State growth and historical data are treated separately in Celestia. Celestia only stores historical data from rollups (measured and paid in bytes), while rollups handle and meter their own state execution.
This enables completely separate fee markets for execution and data availability, allowing fundamentally orthogonal resources to be priced by the market independently, resulting in more accurate and flexible pricing.
This means that spikes of higher throughput in one environment cannot affect another, separate layer.
Shared execution and monolithic blockchains
Most blockchains share execution with countless other applications and users of those applications.
If you compare this to how scalability is achieved in the traditional tech stack, where applications have their own servers or run their own "serverless" infrastructure that spins up a dedicated execution environment / container specifically for that individual application, the bottleneck becomes pretty clear.
Scalability can typically be achieved in two ways - horizontal and vertical scaling.
Applications on traditional tech infrastructure can handle tens of millions of interactions per second by scaling both horizontally as well as vertically, while blockchains have struggled to reach thousands of transactions per second while still remaining decentralized.
In addition to scaling the protocol itself (vertical), Celestia enables horizontal scalability. Developers can launch their own application-specific chains as rollups, similar to how Cosmos Zones enable developers to deploy their own application-specific blockchains.

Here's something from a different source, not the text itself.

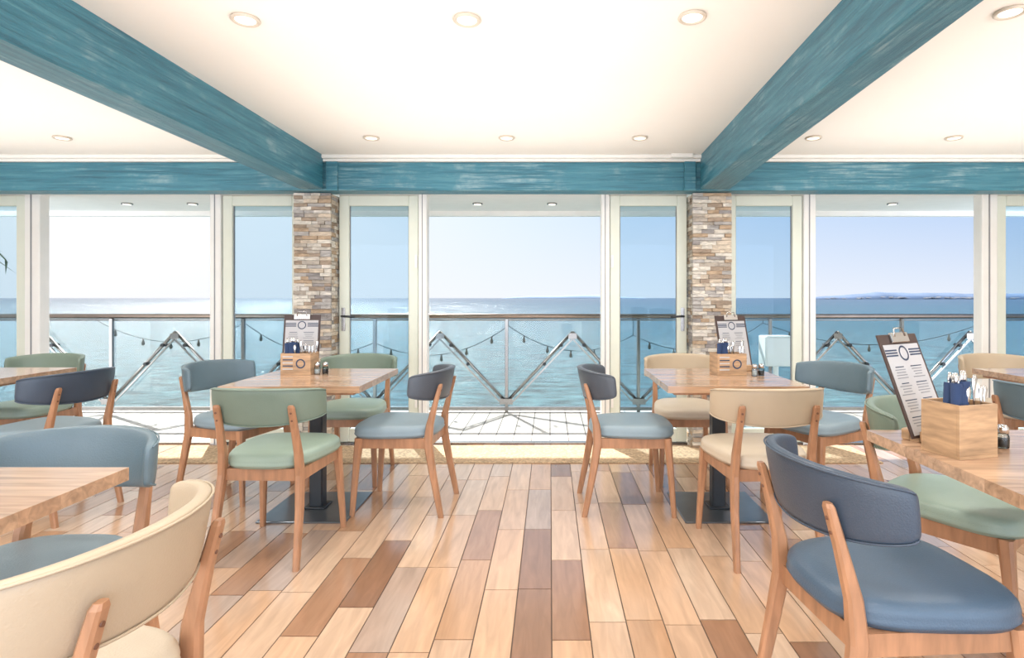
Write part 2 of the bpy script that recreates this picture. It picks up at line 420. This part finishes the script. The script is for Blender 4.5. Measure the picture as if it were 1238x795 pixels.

Modular blockchains are a paradigm shift in blockchain design that aim to solve the challenges around both scalability as well as accessibility, opening the door to a larger number of use cases, and ultimately enabling web3 to reach mass adoption.
Building on Celestia
There are a handful of ways developers can build on Celestia.
Smart contracts
The easiest way to get started will be to deploy a smart contract to a rollup chain already running on Celestia.
The barrier to entry is low in that you can use your existing skillset without having to learn anything new.
You can write any language and use any execution environment you’d like, including Solidity or Vyper and the EVM or Cosmos and Go.
You can use Rollkit to deploy a rollup for your favorite execution environment connected to Celestia.
Sovereign rollups
One of the most powerful value propositions of Celestia is the idea of Sovereign Chains.
Rollups on Ethereum are effectively "enshrined" to Ethereum because Ethereum is responsible for validating their transactions. This makes them tightly linked.
Celestia enables a new type of rollup: sovereign rollup chains. These are independent chains that are similar to an independent L1.
Execution layers
Unlike Ethereum, Celestia has no enshrined settlement layer built in. Instead, there will be various settlement layers available to enable developers to easily deploy their own rollup or application-specific chain to Celestia.
Celestiums (Ethereum)
Celestiums allow developers to deploy to a rollup using Celestia as DA and Ethereum as settlement.
Ethereum rollups batch data from multiple transactions into a single transaction. This rollup transaction data (calldata) is posted to Ethereum but not executed directly.
A Celestium is an L2 chain that uses Ethereum for settlement plus dispute resolution, and Celestia for data availability.
This provides high throughput data availability for Ethereum L2s with a higher level of security than other off-chain data availability techniques.